Given data:
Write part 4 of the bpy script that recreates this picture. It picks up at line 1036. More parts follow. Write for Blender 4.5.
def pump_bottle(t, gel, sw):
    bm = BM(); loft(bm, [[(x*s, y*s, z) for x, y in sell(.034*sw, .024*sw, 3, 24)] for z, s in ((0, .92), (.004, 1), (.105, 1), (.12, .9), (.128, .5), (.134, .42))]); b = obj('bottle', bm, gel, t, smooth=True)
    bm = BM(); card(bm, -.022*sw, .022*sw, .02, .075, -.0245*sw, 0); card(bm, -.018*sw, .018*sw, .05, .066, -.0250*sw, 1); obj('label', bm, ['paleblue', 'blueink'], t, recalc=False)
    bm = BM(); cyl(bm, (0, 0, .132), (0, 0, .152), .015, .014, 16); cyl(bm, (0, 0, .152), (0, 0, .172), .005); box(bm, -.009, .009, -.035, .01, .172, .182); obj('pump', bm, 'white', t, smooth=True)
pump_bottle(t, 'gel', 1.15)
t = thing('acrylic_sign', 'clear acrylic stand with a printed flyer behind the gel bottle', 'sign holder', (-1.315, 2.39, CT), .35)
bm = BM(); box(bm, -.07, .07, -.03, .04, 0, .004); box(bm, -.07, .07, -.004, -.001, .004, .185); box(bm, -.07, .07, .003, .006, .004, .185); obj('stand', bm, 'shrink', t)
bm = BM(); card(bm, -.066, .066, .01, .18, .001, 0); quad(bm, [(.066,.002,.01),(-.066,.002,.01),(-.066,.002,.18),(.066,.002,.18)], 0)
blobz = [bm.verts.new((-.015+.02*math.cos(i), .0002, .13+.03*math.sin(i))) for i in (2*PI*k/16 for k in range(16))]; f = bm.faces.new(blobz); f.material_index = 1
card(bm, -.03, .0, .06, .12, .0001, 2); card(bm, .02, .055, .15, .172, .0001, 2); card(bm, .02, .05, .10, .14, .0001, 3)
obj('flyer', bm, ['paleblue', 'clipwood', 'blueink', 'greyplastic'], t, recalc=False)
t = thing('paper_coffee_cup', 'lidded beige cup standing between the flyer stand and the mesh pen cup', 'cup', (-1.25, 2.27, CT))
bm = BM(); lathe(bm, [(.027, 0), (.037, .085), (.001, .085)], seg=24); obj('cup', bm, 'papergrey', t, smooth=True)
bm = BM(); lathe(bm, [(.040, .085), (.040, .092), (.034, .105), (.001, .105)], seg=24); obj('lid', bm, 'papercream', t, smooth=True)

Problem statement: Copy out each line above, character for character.

The response:
Write part 4 of the bpy script that recreates this picture. It picks up at line 1036. More parts follow. Write for Blender 4.5.
def pump_bottle(t, gel, sw):
    bm = BM(); loft(bm, [[(x*s, y*s, z) for x, y in sell(.034*sw, .024*sw, 3, 24)] for z, s in ((0, .92), (.004, 1), (.105, 1), (.12, .9), (.128, .5), (.134, .42))]); b = obj('bottle', bm, gel, t, smooth=True)
    bm = BM(); card(bm, -.022*sw, .022*sw, .02, .075, -.0245*sw, 0); card(bm, -.018*sw, .018*sw, .05, .066, -.0250*sw, 1); obj('label', bm, ['paleblue', 'blueink'], t, recalc=False)
    bm = BM(); cyl(bm, (0, 0, .132), (0, 0, .152), .015, .014, 16); cyl(bm, (0, 0, .152), (0, 0, .172), .005); box(bm, -.009, .009, -.035, .01, .172, .182); obj('pump', bm, 'white', t, smooth=True)
pump_bottle(t, 'gel', 1.15)
t = thing('acrylic_sign', 'clear acrylic stand with a printed flyer behind the gel bottle', 'sign holder', (-1.315, 2.39, CT), .35)
bm = BM(); box(bm, -.07, .07, -.03, .04, 0, .004); box(bm, -.07, .07, -.004, -.001, .004, .185); box(bm, -.07, .07, .003, .006, .004, .185); obj('stand', bm, 'shrink', t)
bm = BM(); card(bm, -.066, .066, .01, .18, .001, 0); quad(bm, [(.066,.002,.01),(-.066,.002,.01),(-.066,.002,.18),(.066,.002,.18)], 0)
blobz = [bm.verts.new((-.015+.02*math.cos(i), .0002, .13+.03*math.sin(i))) for i in (2*PI*k/16 for k in range(16))]; f = bm.faces.new(blobz); f.material_index = 1
card(bm, -.03, .0, .06, .12, .0001, 2); card(bm, .02, .055, .15, .172, .0001, 2); card(bm, .02, .05, .10, .14, .0001, 3)
obj('flyer', bm, ['paleblue', 'clipwood', 'blueink', 'greyplastic'], t, recalc=False)
t = thing('paper_coffee_cup', 'lidded beige cup standing between the flyer stand and the mesh pen cup', 'cup', (-1.25, 2.27, CT))
bm = BM(); lathe(bm, [(.027, 0), (.037, .085), (.001, .085)], seg=24); obj('cup', bm, 'papergrey', t, smooth=True)
bm = BM(); lathe(bm, [(.040, .085), (.040, .092), (.034, .105), (.001, .105)], seg=24); obj('lid', bm, 'papercream', t, smooth=True)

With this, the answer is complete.